Another Year on the Streets

It’s been so long since I’ve written that WordPress didn’t even recall my username, even though I distinctly remember ticking the “Remember Me” checkbox sometime last August.  For shame.

I realized today is significant for me, and not simply because it’s Memorial Day.  This time last year was when this whole blog began.  It was when this whole journey began (or continued if you’d rather jumble this one into this whole big life journey thing . . .which I’m cool with).  It was when I quit my job and took the leap into the great bill-paying-without-a-job-possibly-losing-your-apartment-and-having-to-move-in-with-your-parents-(who-you-love-but-don’t-want-to-live-with) abyss.  In the game of life, I leveled up big time. 

Today I went to a Memorial Day picnic, and driving home and approaching my exit, I had the sudden urge to just keep driving.  The day was beautiful, the music on the radio was good, and I haven’t had the opportunity to take a nice drive in weeks.  Oh do I love a good, long drive.  So right past my exit I drove and out into the western parts of I-70 farther than I’d ever gone before (but then again, I’ve never even been to Dayton).  And as with most of my long drives, it was a time to think, to remember, and of course, to sing as loudly as possible to the radio until you’re on the cusp of hoarseness.

I drove out a few more exits and got off at a random city (who knew there was a Mechanicsburg in Ohio?) in the middle of nowhere.  Some people might have been a bit scared to wander around in farm country with dusk fast approaching, but honestly, when it comes to finding your way back home, Columbus is fairly hard to miss.  Step 1: Find a highway.  Step 2: Follow it until you see a sign for Columbus.  It wasn’t that difficult.  And I got to visit lovely historical Plain City, which really looks a lot like most small towns in Ohio and/or Indiana. 

Ah, Indiana.  It’s been three years since I’ve been back there, and six since I was last at Huntington University.  I thought about who I used to be back then, and more importantly, how very different I am.  Just past Plain City, and I hit 161 East and headed back through Dublin and into Columbus.  It seems fitting that I should drive through Dublin and take the exact route I used to drive home from the Job-Which-Cannot-Be-Named on this specific day when I’m thinking about all that’s changed.  Talking about it with my Mom earlier today I mentioned to her another of the million ways my current job is a much better fit for me, and as I’m telling her the story, I can feel my pulse quickening and hear my voice getting louder.  A year later, and I’m still angry.  And now it’s not just for what was done, but also with the fact that I haven’t let it go yet.  It’s still there after all this time.  It still has that power over me to ruin my mood and control my heart rate.  Even in the writing of it now, my face flushes and my teeth grit.  Limey bastards.

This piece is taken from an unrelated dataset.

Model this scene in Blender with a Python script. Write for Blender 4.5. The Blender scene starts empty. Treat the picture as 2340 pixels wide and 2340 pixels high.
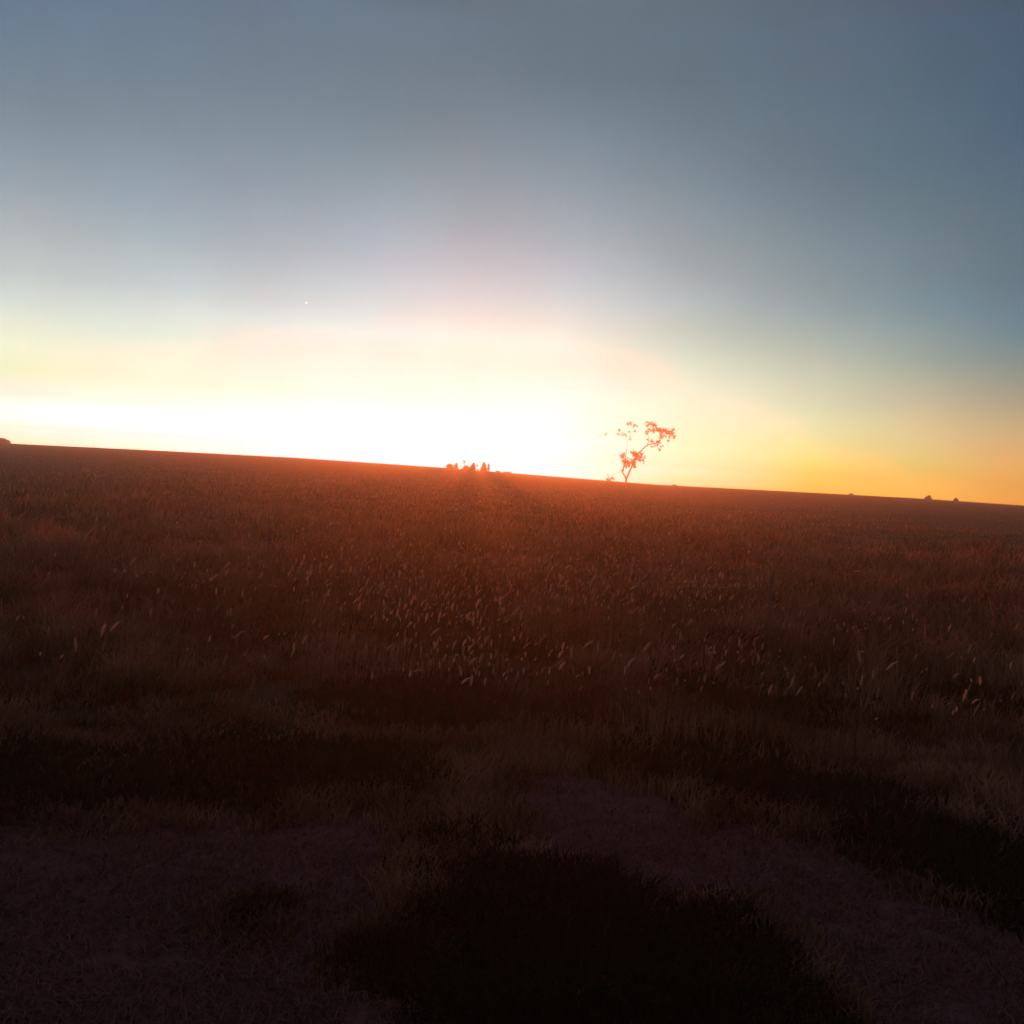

But the farther I drive from Dublin, the more I become myself again.  And the best part about that, is that myself this year is a heck of a lot better than last.  Even though I dug myself a good sized hole by quitting, I climbed back out of it, and I’m pretty proud of that.  And I get to be happy now.  Like in a pride-in-an-honest-days-work kind of way.  And I get to continue living in this city that I love with a new roommate who I’m really thankful to have.  And the only thing I ended up losing was a hell of a lot of emotional baggage and about three bucks an hour.  In the grand scheme of things, I’ll take poor and happy any day.

By the time I got home it was dark. I walked in to be greeted by my two dogs, a bit sluggish because they convinced my roommate I didn’t feed them and managed to get double dinners.  Basically, it was their best day ever.  And today was probably one of mine.  It was busy, but I got a lot done, and I ended it with family and friends feeling tired but accomplished, and more importantly, free.  Finally free.